Paulo defende a Feira que tem a fama de vender produtos roubados: “Ao contrário do que a sociedade pensa a Feira da Marreta é, em sua maioria, de trabalhadores, de pessoas que trabalham de forma honesta que buscam, aos domingos, complementar a sua renda. Acredito que aqui, por metro quadrado, tem mais pessoas honestas que no Congresso Nacional”, conclui Paulo.

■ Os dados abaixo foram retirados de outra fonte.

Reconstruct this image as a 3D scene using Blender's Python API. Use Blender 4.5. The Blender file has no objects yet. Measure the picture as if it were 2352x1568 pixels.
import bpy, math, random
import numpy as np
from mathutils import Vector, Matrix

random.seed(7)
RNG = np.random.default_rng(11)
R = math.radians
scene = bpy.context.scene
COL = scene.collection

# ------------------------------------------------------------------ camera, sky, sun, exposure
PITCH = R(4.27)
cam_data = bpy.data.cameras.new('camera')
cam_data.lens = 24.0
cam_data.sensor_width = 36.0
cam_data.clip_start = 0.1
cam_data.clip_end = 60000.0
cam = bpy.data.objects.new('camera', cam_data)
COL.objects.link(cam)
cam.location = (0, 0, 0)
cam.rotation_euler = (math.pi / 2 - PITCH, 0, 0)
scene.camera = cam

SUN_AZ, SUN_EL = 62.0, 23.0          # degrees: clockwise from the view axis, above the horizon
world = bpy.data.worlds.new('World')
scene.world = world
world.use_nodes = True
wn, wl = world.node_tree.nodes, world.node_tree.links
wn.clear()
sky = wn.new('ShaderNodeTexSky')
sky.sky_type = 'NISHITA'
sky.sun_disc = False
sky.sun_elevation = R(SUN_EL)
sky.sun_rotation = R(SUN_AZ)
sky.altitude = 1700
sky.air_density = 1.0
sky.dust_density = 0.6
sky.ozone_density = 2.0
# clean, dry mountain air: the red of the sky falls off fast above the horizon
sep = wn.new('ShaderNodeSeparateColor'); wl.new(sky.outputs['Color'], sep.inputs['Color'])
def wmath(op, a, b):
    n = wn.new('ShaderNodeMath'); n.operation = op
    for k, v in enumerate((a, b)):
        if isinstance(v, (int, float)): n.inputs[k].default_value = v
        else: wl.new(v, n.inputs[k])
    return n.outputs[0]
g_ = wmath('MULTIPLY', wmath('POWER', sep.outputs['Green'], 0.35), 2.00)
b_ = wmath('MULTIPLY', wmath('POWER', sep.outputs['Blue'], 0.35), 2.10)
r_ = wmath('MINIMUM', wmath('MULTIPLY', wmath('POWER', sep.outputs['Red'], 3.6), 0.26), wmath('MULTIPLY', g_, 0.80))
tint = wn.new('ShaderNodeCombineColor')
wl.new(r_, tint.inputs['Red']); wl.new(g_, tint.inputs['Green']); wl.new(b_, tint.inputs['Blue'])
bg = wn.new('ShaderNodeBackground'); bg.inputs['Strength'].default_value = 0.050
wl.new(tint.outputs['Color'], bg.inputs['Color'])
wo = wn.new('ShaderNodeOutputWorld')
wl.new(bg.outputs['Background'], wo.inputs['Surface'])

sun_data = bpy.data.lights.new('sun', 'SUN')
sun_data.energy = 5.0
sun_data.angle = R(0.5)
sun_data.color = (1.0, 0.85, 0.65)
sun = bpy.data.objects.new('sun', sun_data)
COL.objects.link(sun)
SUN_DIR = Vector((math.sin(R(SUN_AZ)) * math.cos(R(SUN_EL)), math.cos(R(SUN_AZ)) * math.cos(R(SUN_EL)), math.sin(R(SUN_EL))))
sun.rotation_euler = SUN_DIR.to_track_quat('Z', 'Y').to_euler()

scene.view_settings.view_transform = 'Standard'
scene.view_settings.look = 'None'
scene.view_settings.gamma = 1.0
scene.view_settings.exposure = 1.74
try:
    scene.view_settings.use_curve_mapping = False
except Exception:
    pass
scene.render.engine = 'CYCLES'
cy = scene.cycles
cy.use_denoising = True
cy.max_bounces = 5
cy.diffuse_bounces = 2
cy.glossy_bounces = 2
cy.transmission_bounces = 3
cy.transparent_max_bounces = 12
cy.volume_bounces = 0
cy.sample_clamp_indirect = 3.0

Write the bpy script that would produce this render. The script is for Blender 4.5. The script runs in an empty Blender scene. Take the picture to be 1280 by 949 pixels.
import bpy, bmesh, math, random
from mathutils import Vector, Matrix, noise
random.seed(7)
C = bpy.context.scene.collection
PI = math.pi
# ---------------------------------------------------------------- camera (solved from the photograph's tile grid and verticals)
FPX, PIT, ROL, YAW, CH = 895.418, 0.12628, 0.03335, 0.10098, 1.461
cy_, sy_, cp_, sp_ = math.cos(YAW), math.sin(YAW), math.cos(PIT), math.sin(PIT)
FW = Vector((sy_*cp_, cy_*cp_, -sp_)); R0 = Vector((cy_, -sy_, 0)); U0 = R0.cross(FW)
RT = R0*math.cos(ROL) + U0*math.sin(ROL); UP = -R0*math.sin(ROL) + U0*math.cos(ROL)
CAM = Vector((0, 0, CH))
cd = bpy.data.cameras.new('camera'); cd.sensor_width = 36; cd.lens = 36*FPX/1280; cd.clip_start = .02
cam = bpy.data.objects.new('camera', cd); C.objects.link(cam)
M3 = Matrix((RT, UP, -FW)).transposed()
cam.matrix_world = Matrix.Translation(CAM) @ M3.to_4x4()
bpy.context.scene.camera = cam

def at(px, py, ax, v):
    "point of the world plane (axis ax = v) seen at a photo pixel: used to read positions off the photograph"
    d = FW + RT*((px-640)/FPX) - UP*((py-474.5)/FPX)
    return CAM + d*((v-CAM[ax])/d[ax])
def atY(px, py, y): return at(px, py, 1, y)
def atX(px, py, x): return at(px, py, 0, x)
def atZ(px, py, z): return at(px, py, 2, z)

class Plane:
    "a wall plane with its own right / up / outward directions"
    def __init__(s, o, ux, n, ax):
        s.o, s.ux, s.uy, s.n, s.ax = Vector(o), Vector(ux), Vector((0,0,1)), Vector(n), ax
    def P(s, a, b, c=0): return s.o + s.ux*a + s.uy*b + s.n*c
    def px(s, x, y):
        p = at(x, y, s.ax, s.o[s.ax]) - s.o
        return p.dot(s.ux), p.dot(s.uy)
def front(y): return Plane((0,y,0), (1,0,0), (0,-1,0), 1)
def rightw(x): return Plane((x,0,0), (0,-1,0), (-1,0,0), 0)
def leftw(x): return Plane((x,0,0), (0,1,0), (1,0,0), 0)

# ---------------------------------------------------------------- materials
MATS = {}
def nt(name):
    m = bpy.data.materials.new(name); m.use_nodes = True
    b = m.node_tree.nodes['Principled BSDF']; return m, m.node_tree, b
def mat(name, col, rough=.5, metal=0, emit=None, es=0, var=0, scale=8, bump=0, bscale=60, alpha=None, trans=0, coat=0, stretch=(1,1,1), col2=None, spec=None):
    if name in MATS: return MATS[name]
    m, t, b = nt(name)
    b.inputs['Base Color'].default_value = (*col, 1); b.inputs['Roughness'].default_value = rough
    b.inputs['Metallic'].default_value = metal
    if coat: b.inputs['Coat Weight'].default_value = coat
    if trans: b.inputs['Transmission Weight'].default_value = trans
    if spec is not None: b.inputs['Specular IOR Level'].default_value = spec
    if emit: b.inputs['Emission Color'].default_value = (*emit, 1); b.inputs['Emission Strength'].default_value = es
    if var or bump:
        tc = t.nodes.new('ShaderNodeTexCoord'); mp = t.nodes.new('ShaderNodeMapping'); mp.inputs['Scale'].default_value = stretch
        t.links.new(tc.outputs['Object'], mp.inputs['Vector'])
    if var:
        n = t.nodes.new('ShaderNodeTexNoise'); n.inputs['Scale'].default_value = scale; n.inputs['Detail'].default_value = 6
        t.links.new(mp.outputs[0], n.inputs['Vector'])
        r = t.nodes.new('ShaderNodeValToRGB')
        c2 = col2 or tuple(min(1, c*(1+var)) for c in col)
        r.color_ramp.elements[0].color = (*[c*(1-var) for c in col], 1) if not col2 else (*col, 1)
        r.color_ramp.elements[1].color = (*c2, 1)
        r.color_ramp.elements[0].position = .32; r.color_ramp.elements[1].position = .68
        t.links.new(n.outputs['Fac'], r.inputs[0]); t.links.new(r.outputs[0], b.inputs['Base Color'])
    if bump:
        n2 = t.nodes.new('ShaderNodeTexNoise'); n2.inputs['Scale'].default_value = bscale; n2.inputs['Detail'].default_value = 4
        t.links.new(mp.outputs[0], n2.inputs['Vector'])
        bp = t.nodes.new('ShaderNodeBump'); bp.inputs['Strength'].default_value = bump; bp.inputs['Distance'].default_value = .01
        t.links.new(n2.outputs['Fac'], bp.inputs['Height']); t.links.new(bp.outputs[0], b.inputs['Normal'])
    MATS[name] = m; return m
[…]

Perfil atual do ponto de vendas
Paulo César de Oliveira conta no estudo que de um tempo pra cá, devido à crise financeira, houve um inchaço na Feira, mas a dinâmica continua a mesma, tendo a venda todo tipo de mercadoria nova e usada: sucatas diversas, objetos dos ferros-velhos e papeleiros, bicicletas, livros, revistas, componentes de informática, objetos domésticos, enfim tudo aquilo que pode ser reutilizado e comercializado de acordo com a cabeça e a necessidade do feirante nas diversas alas, além é claro, do setor de alimentação que também compõe a Feira da Marreta.
FUNCIONAMENTO
A Feira da Marreta se inicia na madrugada de domingo, a partir das 3 horas. Os feirantes mais antigos se ajudam e buscam delimitar as suas áreas para que os que não tem ponto invadam seus espaços. Estes invadem os corredores e espaços vazios e, aos gritos, tentam vender o seu peixe. É assim, de acordo com Paulo, que a Feira vai se formando naquela bagunça organizada cheia de bugigangas de todo tipo que você possa ou não imaginar.
LAÇOS
“A maioria dos feirantes da Feira da Marreta têm outras atividades durante a semana. Cada vendedor faz um laço de amizade com os outros vendedores que estão ao seu redor, formando um elo. Este elo é que faz a feira funcionar e ter suas próprias regras. Não tem órgão que a fiscaliza.. A Feira da Marreta é autogestora, tem suas próprias regras, e sua própria dinâmica”, conclui Paulo no estudo.